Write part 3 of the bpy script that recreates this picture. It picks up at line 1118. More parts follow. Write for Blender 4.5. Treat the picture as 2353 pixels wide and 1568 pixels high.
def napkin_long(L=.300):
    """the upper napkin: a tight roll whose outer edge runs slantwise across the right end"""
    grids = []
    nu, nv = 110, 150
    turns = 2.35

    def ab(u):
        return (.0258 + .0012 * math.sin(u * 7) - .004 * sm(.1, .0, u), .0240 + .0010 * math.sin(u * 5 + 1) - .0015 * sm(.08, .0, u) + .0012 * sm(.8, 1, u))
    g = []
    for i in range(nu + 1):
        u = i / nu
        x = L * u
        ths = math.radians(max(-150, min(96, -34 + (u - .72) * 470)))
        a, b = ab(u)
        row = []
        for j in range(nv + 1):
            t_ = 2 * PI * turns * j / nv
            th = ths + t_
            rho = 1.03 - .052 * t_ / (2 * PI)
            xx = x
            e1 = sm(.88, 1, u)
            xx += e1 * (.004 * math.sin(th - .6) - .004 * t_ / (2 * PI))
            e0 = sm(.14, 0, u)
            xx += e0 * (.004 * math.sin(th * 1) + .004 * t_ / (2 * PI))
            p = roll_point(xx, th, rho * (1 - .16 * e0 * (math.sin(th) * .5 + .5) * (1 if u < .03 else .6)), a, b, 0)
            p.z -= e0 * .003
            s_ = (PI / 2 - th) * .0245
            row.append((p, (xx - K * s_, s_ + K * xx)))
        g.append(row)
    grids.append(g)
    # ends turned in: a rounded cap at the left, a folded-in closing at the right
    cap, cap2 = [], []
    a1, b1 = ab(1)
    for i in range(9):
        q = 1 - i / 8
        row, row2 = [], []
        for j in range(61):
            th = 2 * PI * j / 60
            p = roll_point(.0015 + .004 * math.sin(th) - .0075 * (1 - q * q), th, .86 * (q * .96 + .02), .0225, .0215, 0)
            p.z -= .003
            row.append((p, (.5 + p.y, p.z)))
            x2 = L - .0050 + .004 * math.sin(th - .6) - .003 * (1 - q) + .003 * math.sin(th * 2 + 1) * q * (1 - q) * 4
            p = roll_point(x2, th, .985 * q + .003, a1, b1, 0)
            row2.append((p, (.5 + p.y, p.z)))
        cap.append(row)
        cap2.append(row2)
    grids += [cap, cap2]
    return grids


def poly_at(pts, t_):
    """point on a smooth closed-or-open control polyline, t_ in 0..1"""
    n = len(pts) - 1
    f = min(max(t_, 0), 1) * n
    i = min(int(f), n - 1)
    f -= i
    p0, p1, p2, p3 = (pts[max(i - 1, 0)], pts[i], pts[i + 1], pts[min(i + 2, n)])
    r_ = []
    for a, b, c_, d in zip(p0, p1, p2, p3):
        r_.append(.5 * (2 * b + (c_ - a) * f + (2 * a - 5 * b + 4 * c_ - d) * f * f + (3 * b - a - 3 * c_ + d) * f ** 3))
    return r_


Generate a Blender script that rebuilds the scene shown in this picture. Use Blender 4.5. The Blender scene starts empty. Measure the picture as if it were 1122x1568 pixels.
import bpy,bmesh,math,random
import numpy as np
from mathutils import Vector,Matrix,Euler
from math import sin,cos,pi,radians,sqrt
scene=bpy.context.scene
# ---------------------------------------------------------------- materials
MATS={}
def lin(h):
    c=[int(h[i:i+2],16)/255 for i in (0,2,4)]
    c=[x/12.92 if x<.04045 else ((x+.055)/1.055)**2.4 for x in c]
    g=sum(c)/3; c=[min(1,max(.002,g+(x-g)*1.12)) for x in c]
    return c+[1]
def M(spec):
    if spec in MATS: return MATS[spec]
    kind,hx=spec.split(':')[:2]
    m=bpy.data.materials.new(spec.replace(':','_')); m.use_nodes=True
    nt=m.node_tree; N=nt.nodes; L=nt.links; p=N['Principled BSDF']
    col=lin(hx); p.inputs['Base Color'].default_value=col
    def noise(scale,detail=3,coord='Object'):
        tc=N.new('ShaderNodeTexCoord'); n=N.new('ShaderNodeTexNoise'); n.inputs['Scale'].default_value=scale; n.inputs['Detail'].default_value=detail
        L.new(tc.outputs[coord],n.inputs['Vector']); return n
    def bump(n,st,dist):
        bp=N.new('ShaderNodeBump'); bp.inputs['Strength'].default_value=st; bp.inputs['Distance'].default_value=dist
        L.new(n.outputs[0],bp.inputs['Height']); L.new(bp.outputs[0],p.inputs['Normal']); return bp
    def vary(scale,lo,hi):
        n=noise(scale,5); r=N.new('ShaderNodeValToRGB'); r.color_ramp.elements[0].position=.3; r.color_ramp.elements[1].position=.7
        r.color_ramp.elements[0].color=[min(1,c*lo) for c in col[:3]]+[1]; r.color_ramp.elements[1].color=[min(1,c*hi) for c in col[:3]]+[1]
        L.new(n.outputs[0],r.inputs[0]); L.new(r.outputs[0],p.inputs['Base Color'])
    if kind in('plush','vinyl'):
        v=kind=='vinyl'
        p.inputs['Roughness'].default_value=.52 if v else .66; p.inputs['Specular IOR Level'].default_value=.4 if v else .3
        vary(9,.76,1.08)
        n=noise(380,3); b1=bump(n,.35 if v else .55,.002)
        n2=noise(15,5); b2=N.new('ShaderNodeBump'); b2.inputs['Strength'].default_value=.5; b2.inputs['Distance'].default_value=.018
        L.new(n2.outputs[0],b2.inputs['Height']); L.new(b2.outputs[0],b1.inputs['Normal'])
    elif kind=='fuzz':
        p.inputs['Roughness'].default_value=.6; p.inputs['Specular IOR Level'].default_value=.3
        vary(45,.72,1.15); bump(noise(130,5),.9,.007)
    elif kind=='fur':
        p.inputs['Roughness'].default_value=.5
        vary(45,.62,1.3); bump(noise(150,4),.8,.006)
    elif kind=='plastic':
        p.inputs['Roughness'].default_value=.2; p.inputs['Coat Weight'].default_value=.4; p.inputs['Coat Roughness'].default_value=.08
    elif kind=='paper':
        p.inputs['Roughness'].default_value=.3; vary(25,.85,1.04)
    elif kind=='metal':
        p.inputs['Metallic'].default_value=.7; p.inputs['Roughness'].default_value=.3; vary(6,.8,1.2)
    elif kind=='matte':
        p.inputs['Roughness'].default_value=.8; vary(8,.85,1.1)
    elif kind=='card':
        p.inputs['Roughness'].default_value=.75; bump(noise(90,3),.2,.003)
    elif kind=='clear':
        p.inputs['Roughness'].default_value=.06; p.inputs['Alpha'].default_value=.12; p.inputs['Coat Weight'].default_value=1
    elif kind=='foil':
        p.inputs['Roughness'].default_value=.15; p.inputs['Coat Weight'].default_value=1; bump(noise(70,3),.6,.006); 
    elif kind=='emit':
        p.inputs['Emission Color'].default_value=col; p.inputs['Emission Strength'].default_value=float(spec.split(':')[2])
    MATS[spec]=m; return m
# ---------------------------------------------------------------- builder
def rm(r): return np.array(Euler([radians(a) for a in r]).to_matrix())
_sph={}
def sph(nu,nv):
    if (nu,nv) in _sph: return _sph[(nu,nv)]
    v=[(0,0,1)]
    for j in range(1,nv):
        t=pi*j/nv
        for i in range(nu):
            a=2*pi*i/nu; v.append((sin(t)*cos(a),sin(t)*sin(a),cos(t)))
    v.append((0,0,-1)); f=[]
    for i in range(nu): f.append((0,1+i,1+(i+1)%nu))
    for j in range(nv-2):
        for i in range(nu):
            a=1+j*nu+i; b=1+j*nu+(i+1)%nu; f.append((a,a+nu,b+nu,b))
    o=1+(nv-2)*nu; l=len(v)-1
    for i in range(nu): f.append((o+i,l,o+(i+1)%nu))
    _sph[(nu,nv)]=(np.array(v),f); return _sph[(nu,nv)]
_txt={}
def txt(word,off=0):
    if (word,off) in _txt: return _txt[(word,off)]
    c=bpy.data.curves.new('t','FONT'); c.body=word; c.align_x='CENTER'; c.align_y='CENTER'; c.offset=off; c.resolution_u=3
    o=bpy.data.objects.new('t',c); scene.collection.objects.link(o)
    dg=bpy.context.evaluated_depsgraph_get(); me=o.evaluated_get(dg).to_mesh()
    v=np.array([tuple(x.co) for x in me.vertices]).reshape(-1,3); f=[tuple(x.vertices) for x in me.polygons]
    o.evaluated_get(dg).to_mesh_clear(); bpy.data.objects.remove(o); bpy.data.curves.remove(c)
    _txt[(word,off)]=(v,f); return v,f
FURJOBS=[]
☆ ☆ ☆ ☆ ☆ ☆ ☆
Aim of the task -> List every line above that contains the word "scene".

Exercise solution ->
Generate a Blender script that rebuilds the scene shown in this picture. Use Blender 4.5. The Blender scene starts empty. Measure the picture as if it were 1122x1568 pixels.
scene=bpy.context.scene
    o=bpy.data.objects.new('t',c); scene.collection.objects.link(o)